### PROBLEM TO SOLVE
All lines in the data bearing the string "that" should be identified and copied.
** start of DATA EXCERPT **
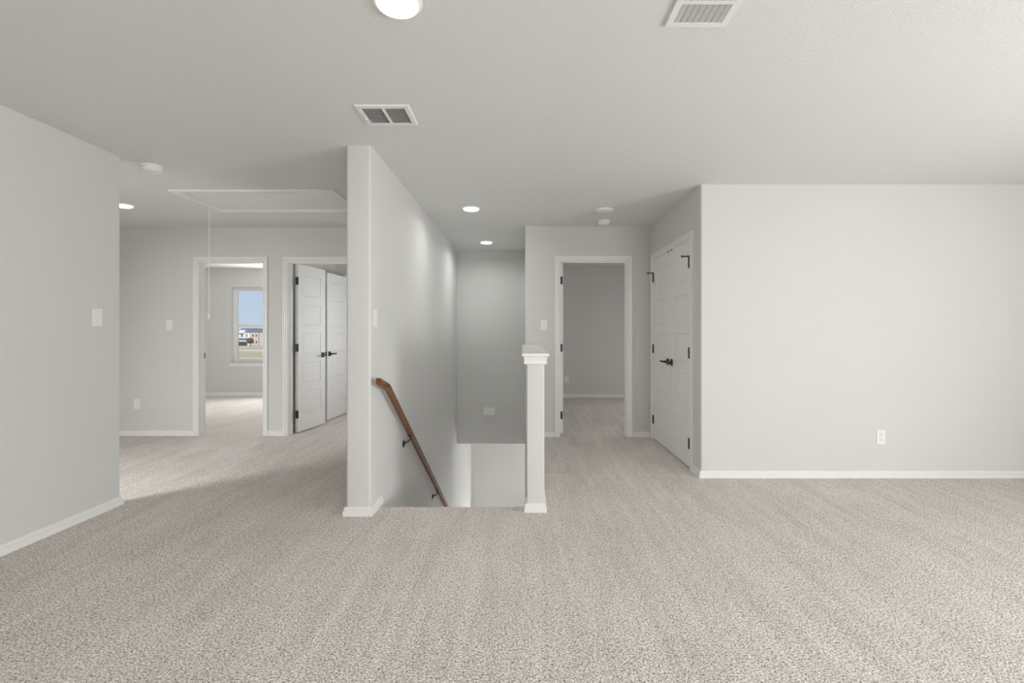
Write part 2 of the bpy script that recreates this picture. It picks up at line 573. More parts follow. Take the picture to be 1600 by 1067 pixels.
def door_leaf(root, w, loc, rotz, panels=5, t=0.035, h=2.02, z0=0.012, stile=0.105, top=0.115, bot=0.205, rail=0.098, name='door_panel'):
    """leaf: x 0..w from the hinge, y across the thickness, moulded recessed panels on both faces"""
    bm = bmesh.new()
    ph = (h - top - bot - rail * (panels - 1)) / panels
    xs = [0, stile, w - stile, w]
    zs = [0, bot]
    for i in range(panels):
        zs.append(zs[-1] + ph)
        if i < panels - 1: zs.append(zs[-1] + rail)
    zs.append(h)
    nf = {}
    for side in (-1, 1):
        vv = [[bm.verts.new((x, side * t / 2, z)) for x in xs] for z in zs]
        nf[side] = vv
        pf = []
        for zi in range(len(zs) - 1):
            for xi in range(3):
                q = (vv[zi][xi], vv[zi][xi + 1], vv[zi + 1][xi + 1], vv[zi + 1][xi])
                f = bm.faces.new(q if side < 0 else q[::-1])
                if xi == 1 and zi % 2 == 1 and 0 < zi < len(zs) - 2: pf.append(f)
        for f in pf:
            f.normal_update()
        bmesh.ops.inset_individual(bm, faces=pf, thickness=0.009, depth=-0.010)
        for f in pf: f.normal_update()
        bmesh.ops.inset_individual(bm, faces=pf, thickness=0.006, depth=0.0)
        for f in pf: f.normal_update()
        bmesh.ops.inset_individual(bm, faces=pf, thickness=0.020, depth=0.0060)
    a, b = nf[-1], nf[1]
    nz = len(zs)
    for zi in range(nz - 1):
        bm.faces.new((a[zi][0], a[zi + 1][0], b[zi + 1][0], b[zi][0]))
        bm.faces.new((a[zi][3], b[zi][3], b[zi + 1][3], a[zi + 1][3]))
    for xi in range(3):
        bm.faces.new((a[0][xi], b[0][xi], b[0][xi + 1], a[0][xi + 1]))
        bm.faces.new((a[-1][xi], a[-1][xi + 1], b[-1][xi + 1], b[-1][xi]))
    o = obj(name, bm, M['door'], root)
    o.location = (loc[0], loc[1], z0)
    o.rotation_euler = (0, 0, rotz)
    return o

def lever(leaf, w, side, z, backset=0.06, t=0.035, latch=True, both=False):
    """square rose and straight lever that points back to the hinge (towards x=0); local to the leaf"""
    sides = (-1, 1) if both else (side,)
    for sd in sides:
        bm = bmesh.new()
        y = lambda v: sd * (t / 2 + v)
        x = w - backset
        yy = sorted((y(0), y(.009)))
        box(bm, x - .032, x + .032, yy[0], yy[1], z - .032, z + .032, bevel=.002)
        tube(bm, [(x, y(.008), z), (x, y(.052), z)], .011, 14)
        yy = sorted((y(.043), y(.055)))
        box(bm, x - .112, x + .013, yy[0], yy[1], z - .010, z + .010, bevel=.003)
        tag(obj('door_handle', bm, M['black'], leaf), 'black lever handle with square rose')
    if latch:
        bm = bmesh.new()
        box(bm, w - .0005, w + .0015, -.012, .012, z - .03, z + .03)
        tag(obj('latch_plate', bm, M['black'], leaf), 'black latch plate')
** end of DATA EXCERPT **
### EXERCISE ANSWER
Write part 2 of the bpy script that recreates this picture. It picks up at line 573. More parts follow. Take the picture to be 1600 by 1067 pixels.
    """square rose and straight lever that points back to the hinge (towards x=0); local to the leaf"""